La felicidad de Simeón
Había en Jerusalén un hombre llamado Simeón, hombre honrado y piadoso, que
esperaba el consuelo de Israel y se guiaba por el Espíritu Santo. Le había
comunicado el Espíritu Santo que no moriría sin antes haber visto al Mesías del
Señor. Movido, pues, por el Espíritu, se dirigió al templo. Cuando los padres
introducían al niño Jesús para cumplir con él lo mandado en la ley, Simeón lo
tomó en brazos y bendijo a Dios diciendo:
‒ Ahora, dueño mío, según tu palabra, dejas libre y en paz a tu siervo; porque
han visto mis ojos a tu Salvador, que has dispuesto ante todos los pueblos como
luz revelada a los paganos y como gloria de tu pueblo Israel.
Simeón es, sin duda, uno
de los personajes predilectos de Lucas, en el que ha reflejado el ideal del
israelita piadoso: no piensa sólo en sí mismo, espera el consuelo de Israel; se
halla en íntimo contacto con Dios, el Espíritu se le comunica; y le llena de
felicidad un niño de cuarenta días, débil, incapaz de decir dos palabras, pero
al que confiesa como luz de los paganos y gloria de Israel. Al tenerlo en sus
brazos, su vida adquiere ya pleno sentido. Puede morir en paz.

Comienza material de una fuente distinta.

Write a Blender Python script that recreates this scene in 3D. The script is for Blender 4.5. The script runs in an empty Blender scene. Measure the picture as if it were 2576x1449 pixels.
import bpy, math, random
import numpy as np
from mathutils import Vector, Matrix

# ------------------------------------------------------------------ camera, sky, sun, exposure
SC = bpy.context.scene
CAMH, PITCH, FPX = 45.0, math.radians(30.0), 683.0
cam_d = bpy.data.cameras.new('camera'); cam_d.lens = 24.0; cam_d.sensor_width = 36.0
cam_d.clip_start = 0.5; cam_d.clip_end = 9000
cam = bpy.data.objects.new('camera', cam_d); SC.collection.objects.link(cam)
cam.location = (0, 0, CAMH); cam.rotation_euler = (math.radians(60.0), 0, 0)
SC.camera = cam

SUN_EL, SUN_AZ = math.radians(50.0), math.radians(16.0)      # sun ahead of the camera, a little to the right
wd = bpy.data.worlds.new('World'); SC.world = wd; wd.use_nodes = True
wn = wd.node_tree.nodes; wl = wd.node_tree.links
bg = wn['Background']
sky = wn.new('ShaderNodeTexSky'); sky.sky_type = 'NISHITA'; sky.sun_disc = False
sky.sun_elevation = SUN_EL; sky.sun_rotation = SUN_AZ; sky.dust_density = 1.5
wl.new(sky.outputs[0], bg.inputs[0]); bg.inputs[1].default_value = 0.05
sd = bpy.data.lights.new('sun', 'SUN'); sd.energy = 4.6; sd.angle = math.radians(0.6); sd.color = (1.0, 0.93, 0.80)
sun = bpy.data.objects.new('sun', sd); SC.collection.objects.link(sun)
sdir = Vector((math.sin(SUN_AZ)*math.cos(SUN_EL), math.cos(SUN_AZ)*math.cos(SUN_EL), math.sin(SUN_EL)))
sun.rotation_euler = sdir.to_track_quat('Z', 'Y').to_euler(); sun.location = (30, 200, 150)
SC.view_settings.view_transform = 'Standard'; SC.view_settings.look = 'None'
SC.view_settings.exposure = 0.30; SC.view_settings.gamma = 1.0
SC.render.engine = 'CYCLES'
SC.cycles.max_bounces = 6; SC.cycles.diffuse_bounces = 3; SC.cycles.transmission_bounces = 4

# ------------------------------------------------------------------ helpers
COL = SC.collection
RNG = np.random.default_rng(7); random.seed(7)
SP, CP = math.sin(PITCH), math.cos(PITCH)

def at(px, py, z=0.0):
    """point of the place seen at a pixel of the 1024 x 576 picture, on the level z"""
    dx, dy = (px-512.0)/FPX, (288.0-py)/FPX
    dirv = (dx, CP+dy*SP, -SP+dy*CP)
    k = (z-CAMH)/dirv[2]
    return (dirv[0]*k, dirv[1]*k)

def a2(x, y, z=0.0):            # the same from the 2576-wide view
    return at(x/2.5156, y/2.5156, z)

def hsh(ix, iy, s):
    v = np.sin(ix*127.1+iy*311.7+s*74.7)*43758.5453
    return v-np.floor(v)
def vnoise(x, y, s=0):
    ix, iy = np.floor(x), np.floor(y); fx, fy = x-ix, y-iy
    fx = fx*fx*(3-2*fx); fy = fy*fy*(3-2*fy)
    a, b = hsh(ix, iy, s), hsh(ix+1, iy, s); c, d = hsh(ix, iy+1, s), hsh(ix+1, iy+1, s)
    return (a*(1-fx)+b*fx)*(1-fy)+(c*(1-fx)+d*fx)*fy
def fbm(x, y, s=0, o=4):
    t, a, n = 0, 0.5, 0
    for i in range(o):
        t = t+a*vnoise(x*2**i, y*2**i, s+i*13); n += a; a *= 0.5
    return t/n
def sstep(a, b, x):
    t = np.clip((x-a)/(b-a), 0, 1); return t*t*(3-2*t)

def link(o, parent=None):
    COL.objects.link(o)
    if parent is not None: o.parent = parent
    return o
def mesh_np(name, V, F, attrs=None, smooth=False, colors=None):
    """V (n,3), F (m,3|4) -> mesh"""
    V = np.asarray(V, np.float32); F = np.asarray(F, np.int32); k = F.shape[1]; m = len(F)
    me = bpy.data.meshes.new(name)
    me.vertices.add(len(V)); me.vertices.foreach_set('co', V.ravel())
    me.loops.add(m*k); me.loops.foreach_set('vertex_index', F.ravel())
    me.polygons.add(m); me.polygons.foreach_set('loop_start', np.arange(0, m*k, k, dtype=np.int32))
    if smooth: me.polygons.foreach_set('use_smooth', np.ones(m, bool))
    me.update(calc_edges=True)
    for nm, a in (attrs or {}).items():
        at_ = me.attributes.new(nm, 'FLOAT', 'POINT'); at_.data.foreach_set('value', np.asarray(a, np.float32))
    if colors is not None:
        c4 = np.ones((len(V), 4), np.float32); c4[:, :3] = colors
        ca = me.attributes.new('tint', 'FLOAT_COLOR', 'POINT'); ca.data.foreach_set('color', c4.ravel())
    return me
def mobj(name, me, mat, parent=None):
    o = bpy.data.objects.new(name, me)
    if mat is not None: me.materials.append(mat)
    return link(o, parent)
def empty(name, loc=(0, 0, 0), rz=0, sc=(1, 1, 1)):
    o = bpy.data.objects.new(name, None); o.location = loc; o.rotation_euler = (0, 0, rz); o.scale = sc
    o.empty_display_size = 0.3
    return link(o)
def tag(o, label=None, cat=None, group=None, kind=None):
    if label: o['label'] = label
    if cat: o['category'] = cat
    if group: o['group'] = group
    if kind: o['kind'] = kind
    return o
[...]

La admiración de los padres
El padre y la madre estaban admirados de lo que decía acerca del niño.
A lo largo del evangelio,
Lucas ha sorprendido a María con el anuncio de Gabriel; luego a María y José
con el relato de los pastores. Ahora los admira con lo que dice Simeón a
propósito de la grandeza y misión de su hijo.
Es otra de las grandes
enseñanzas de Lucas en este momento: Jesús es un misterio inagotable, que
provoca siempre admiración, incluso a las personas más cercanas a él, sus
padres. Un serio toque de atención para quienes pensamos saberlo todo de Jesús
y que no tenemos nada nuevo que aprender sobre quién es, qué pretende, cómo
actúa.
Hay bendiciones que matan
Simeón los bendijo y dijo
a María, la madre:
‒ Mira, éste está colocado
de modo que todos en Israel o caigan o se levanten; será una bandera discutida
y así quedarán patentes los pensamientos de todos. En cuanto a ti, una espada
te atravesará el alma.
A la madre de un bebé sólo
se le debe decir que es muy guapo y está muy gordo. Decirle que será ingeniero
o futbolista sería absurdo y temerario. Decirle que le creará muchos problemas
sería señal de pésimo gusto y mala educación.
Pero Simeón deja de hablar
como un anciano bondadoso y lo hace como un viejo profeta. Conoce el futuro de
ese niño, que no ha venido a traer paz, sino espada, y será causa de conflicto
y división. Y conoce el futuro nada feliz de la madre: será su propio hijo
quien le clave la espada, no por falta de cariño, sino por fidelidad a su
misión (aquí se anticipa la escena de Jesús en el templo a los doce años y todo
lo que debió padecer María a lo largo de su vida al ver las persecuciones y
críticas que sufría su hijo).
El entusiasmo de Ana, la beata revolucionaria
Estaba allí la profetisa Ana, hija de Fanuel, de la tribu de Aser. Era de
edad avanzada, había vivido con el marido siete años desde la boda y siguió
viuda hasta los ochenta y cuatro. No se apartaba del templo, sirviendo noche y
día con oraciones y ayunos. Se presentó en aquel momento, dando gracias a Dios
y hablando del niño a cuantos aguardaban el rescate de Jerusalén.
Judá y Jerusalén llevaban
varias décadas bajo dominio romano cuando nació Jesús. No sólo los extranjeros,
sino también gran parte de la clase alta judía (comenzando por los sumos
sacerdotes) eran considerados los opresores del pueblo. Los grupos más
politizados esperaban la liberación de Jerusalén, y algunos estaban dispuestos
a llevarlo a cabo mediante la acción militar (los sicarios). Lo curioso y simpático
de esta escena es que la protagonista del entusiasmo es una anciana de edad
avanzada que no para de rezar y ayunar, pero que deposita sus esperanzas de
liberación en ese niño.
Y nosotros, ¿qué?
Felicidad, admiración,
desconcierto, entusiasmo. Jesús no deja indiferente.
Como aconseja san Ignacio
de Loyola en los Ejercicios, lo importante es pedir «conocimiento interno del
Señor, para que más le ame y le siga».